Three Steps to Successful Identity Governance Administration

by Zain Rizvi and Dave Bennett

In the simplest of cases, Identity Governance Administration (IGA) for an application consists of three basic steps:

1. Generate reports that:

  • List in scope accounts that can access an application and the associated set of entitlements assigned to each account, and
  • Provide proof/validation that all in scope accounts and entitlements are captured in the report.

2. Provide the ability to review the set of entitlements assigned to each account and a process for revoking assigned entitlements where necessary.

3. Generate and present reports that demonstrate that the review process and revocations from the previous step were executed correctly.

However, our clients have significantly more complex environments where the above three-step process does not scale, nor address all their concerns. Manual reviews and revocations and use of spreadsheets can only go so far when you are dealing with multiple applications, thousands of accounts, and tens of thousands of entitlement assignments. We need to enhance the aforementioned three-step process to support these complex environments and their associated larger volume of data.

Instead of individually managing application accounts, we recommend the best practice of using a centralized identity management solution, such as Ping Identity Management. Note that we refer to users in the identity management solution as identities, and users in the applications as accounts. The identity management solution connects to the target applications, provisions accounts, and manages entitlement assignments to the accounts for identities. 

The process is initiated with a user access review campaign for a given application. We extract from the target application a report that provides the list of accounts with the set of entitlements assigned to each account for each user. This is similar to the three-step process above. Next, we generate a similar report from the identity management solution, and compare the two reports in an automated manner. Note that the report from the identity management solution only includes the identities and entitlements that are relevant to the target application and in scope for the review in question. This allows us to ensure that the identity management solution and the target application have consistent data so we can demonstrate that the review process is both accurate and complete.
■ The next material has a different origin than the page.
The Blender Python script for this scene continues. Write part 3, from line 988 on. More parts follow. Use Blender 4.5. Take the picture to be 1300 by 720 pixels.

At this stage, we employ an identity governance solution, we have been utilizing Ping Identity Governance (formerly the ForgeRock Cloud IGA), to review the set of entitlement assignments. The identity governance platform connects to the identity management platform instead of directly connecting to the target application. In this manner the identity governance platform can scope the focus of the review process in one of two ways.

  1. Specify the scope of identities, such as the list of identities specified in the previous step, that we are reviewing the set of assigned entitlements.
  2. Specify the list of entitlements for the set of identities that are assigned to those entitlements for which we are reviewing.

Since the identity governance platform connects to the identity management solution it allows us to specify the reviewer for each identity based on the identity data.  For example, we can specify an individual person to conduct the reviews for all identities, or the corresponding manager for each identity, or the owners of the entitlements. The reviewers also have the option to forward individual review tasks to others to ensure that they comply with segregation of duty policies. The identity governance platform offers remediation capabilities, so that if the reviewer revokes an entitlement for an identity, then the entitlement is revoked from the identity on the identity management solution as well as from the account on the target application. 

Once the review step is completed, we generate another pair of reports from the target application and the identity management solution to ensure that the data between the two of them is still consistent. Finally, we demonstrate that the user access review campaign was conducted correctly using three reports.

  1. The first report is the original report from that target application that provides the list of accounts along with the set of entitlements assigned to each account at the start of the campaign. 
  2. The second report lists every single review decision made by the reviewers. 
  3. The third report comes from the target application that again provides the list of accounts along with the set of entitlements assigned to each account, at the end of the campaign. 

These reports allow us to demonstrate the accuracy and completeness of the review process by:

  1. Comparing the first and second report, which allows us to ensure that every single entitlement assignment was reviewed during the campaign.
  2. Comparing the second and third report, which allows us to ensure that all revocations made during the review process were executed correctly. 

Once again, these comparisons are made in an automated manner.

The enhancements to the original 3 step process allow us to deal with complex and large scale environments for identity governance. 

In summation, we discussed complete identity governance administration processes for applications, i.e., user access review campaigns for all accounts and entitlements. Identity Governance solutions allow us to limit user access review campaigns to one or more individuals or scope the campaigns to a set of entitlements. Governance solutions like Ping IGA overcome the static limitations of spreadsheets by allowing reviews to be easily reassigned mid campaign.